---------- Information provided ----------
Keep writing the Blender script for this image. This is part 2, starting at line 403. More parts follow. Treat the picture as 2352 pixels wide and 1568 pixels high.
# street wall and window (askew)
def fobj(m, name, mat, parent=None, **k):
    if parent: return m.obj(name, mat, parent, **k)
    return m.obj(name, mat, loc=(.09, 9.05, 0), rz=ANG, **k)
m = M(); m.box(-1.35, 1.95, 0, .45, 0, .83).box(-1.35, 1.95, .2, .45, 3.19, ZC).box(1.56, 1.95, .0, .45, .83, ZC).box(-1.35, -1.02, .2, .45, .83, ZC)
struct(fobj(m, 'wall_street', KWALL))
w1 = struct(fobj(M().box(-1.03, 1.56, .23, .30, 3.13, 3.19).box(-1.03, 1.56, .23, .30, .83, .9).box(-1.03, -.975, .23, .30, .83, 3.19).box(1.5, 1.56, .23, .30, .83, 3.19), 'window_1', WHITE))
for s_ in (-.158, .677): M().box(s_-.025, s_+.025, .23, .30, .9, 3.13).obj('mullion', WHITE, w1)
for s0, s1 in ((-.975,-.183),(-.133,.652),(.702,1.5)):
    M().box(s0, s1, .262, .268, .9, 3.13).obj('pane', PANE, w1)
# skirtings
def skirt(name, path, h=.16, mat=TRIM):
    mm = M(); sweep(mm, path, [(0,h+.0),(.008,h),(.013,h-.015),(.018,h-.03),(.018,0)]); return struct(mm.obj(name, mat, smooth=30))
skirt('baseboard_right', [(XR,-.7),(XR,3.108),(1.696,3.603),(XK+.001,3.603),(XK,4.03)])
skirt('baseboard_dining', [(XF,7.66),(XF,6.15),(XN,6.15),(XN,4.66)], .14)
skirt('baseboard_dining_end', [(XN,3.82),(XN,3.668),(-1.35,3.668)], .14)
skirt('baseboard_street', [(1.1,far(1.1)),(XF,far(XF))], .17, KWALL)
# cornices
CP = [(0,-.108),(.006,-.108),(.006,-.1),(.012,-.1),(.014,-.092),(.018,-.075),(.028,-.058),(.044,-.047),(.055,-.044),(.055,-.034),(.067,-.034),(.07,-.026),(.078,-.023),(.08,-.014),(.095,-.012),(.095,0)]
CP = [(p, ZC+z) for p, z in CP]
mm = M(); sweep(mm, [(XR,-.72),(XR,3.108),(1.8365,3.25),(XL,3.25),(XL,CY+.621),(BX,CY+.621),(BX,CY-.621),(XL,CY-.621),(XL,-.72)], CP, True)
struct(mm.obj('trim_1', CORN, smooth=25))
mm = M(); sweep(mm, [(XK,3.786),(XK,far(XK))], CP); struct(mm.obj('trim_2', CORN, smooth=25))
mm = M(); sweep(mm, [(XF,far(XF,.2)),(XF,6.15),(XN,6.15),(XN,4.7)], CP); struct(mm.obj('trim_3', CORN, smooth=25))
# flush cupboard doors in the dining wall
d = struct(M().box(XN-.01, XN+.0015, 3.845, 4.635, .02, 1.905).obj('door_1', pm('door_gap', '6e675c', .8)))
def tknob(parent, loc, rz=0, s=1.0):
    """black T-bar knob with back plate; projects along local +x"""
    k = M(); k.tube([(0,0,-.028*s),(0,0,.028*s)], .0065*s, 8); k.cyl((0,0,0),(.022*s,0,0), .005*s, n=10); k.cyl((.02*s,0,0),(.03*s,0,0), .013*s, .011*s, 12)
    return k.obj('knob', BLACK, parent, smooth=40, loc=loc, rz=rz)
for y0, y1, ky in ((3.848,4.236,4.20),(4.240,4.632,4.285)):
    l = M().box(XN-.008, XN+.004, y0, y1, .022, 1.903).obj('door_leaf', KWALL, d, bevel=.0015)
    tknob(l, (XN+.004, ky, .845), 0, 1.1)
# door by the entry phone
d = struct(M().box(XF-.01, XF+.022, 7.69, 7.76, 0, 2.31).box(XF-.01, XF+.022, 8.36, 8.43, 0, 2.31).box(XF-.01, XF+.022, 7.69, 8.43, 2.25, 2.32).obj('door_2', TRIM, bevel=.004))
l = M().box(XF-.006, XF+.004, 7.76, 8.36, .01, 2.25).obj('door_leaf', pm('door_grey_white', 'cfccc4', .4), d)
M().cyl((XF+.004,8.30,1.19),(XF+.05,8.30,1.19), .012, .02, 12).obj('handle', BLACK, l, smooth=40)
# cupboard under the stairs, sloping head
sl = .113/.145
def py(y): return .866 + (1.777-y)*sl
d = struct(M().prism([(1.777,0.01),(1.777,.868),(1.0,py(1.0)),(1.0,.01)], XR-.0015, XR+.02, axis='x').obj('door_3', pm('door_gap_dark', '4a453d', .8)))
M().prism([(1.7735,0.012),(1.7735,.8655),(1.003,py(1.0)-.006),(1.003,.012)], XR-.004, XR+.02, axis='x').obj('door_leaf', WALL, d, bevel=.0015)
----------
--- What you will do ---
Using the data above, return each line exactly as written.

--- Task result ---
Keep writing the Blender script for this image. This is part 2, starting at line 403. More parts follow. Treat the picture as 2352 pixels wide and 1568 pixels high.
# street wall and window (askew)
def fobj(m, name, mat, parent=None, **k):
    if parent: return m.obj(name, mat, parent, **k)
    return m.obj(name, mat, loc=(.09, 9.05, 0), rz=ANG, **k)
m = M(); m.box(-1.35, 1.95, 0, .45, 0, .83).box(-1.35, 1.95, .2, .45, 3.19, ZC).box(1.56, 1.95, .0, .45, .83, ZC).box(-1.35, -1.02, .2, .45, .83, ZC)
struct(fobj(m, 'wall_street', KWALL))
w1 = struct(fobj(M().box(-1.03, 1.56, .23, .30, 3.13, 3.19).box(-1.03, 1.56, .23, .30, .83, .9).box(-1.03, -.975, .23, .30, .83, 3.19).box(1.5, 1.56, .23, .30, .83, 3.19), 'window_1', WHITE))
for s_ in (-.158, .677): M().box(s_-.025, s_+.025, .23, .30, .9, 3.13).obj('mullion', WHITE, w1)
for s0, s1 in ((-.975,-.183),(-.133,.652),(.702,1.5)):
    M().box(s0, s1, .262, .268, .9, 3.13).obj('pane', PANE, w1)
# skirtings
def skirt(name, path, h=.16, mat=TRIM):
    mm = M(); sweep(mm, path, [(0,h+.0),(.008,h),(.013,h-.015),(.018,h-.03),(.018,0)]); return struct(mm.obj(name, mat, smooth=30))
skirt('baseboard_right', [(XR,-.7),(XR,3.108),(1.696,3.603),(XK+.001,3.603),(XK,4.03)])
skirt('baseboard_dining', [(XF,7.66),(XF,6.15),(XN,6.15),(XN,4.66)], .14)
skirt('baseboard_dining_end', [(XN,3.82),(XN,3.668),(-1.35,3.668)], .14)
skirt('baseboard_street', [(1.1,far(1.1)),(XF,far(XF))], .17, KWALL)
# cornices
CP = [(0,-.108),(.006,-.108),(.006,-.1),(.012,-.1),(.014,-.092),(.018,-.075),(.028,-.058),(.044,-.047),(.055,-.044),(.055,-.034),(.067,-.034),(.07,-.026),(.078,-.023),(.08,-.014),(.095,-.012),(.095,0)]
CP = [(p, ZC+z) for p, z in CP]
mm = M(); sweep(mm, [(XR,-.72),(XR,3.108),(1.8365,3.25),(XL,3.25),(XL,CY+.621),(BX,CY+.621),(BX,CY-.621),(XL,CY-.621),(XL,-.72)], CP, True)
struct(mm.obj('trim_1', CORN, smooth=25))
mm = M(); sweep(mm, [(XK,3.786),(XK,far(XK))], CP); struct(mm.obj('trim_2', CORN, smooth=25))
mm = M(); sweep(mm, [(XF,far(XF,.2)),(XF,6.15),(XN,6.15),(XN,4.7)], CP); struct(mm.obj('trim_3', CORN, smooth=25))
# flush cupboard doors in the dining wall
d = struct(M().box(XN-.01, XN+.0015, 3.845, 4.635, .02, 1.905).obj('door_1', pm('door_gap', '6e675c', .8)))
def tknob(parent, loc, rz=0, s=1.0):
    """black T-bar knob with back plate; projects along local +x"""
    k = M(); k.tube([(0,0,-.028*s),(0,0,.028*s)], .0065*s, 8); k.cyl((0,0,0),(.022*s,0,0), .005*s, n=10); k.cyl((.02*s,0,0),(.03*s,0,0), .013*s, .011*s, 12)
    return k.obj('knob', BLACK, parent, smooth=40, loc=loc, rz=rz)
for y0, y1, ky in ((3.848,4.236,4.20),(4.240,4.632,4.285)):
    l = M().box(XN-.008, XN+.004, y0, y1, .022, 1.903).obj('door_leaf', KWALL, d, bevel=.0015)
    tknob(l, (XN+.004, ky, .845), 0, 1.1)
# door by the entry phone
d = struct(M().box(XF-.01, XF+.022, 7.69, 7.76, 0, 2.31).box(XF-.01, XF+.022, 8.36, 8.43, 0, 2.31).box(XF-.01, XF+.022, 7.69, 8.43, 2.25, 2.32).obj('door_2', TRIM, bevel=.004))
l = M().box(XF-.006, XF+.004, 7.76, 8.36, .01, 2.25).obj('door_leaf', pm('door_grey_white', 'cfccc4', .4), d)
M().cyl((XF+.004,8.30,1.19),(XF+.05,8.30,1.19), .012, .02, 12).obj('handle', BLACK, l, smooth=40)
# cupboard under the stairs, sloping head
sl = .113/.145
def py(y): return .866 + (1.777-y)*sl
d = struct(M().prism([(1.777,0.01),(1.777,.868),(1.0,py(1.0)),(1.0,.01)], XR-.0015, XR+.02, axis='x').obj('door_3', pm('door_gap_dark', '4a453d', .8)))
M().prism([(1.7735,0.012),(1.7735,.8655),(1.003,py(1.0)-.006),(1.003,.012)], XR-.004, XR+.02, axis='x').obj('door_leaf', WALL, d, bevel=.0015)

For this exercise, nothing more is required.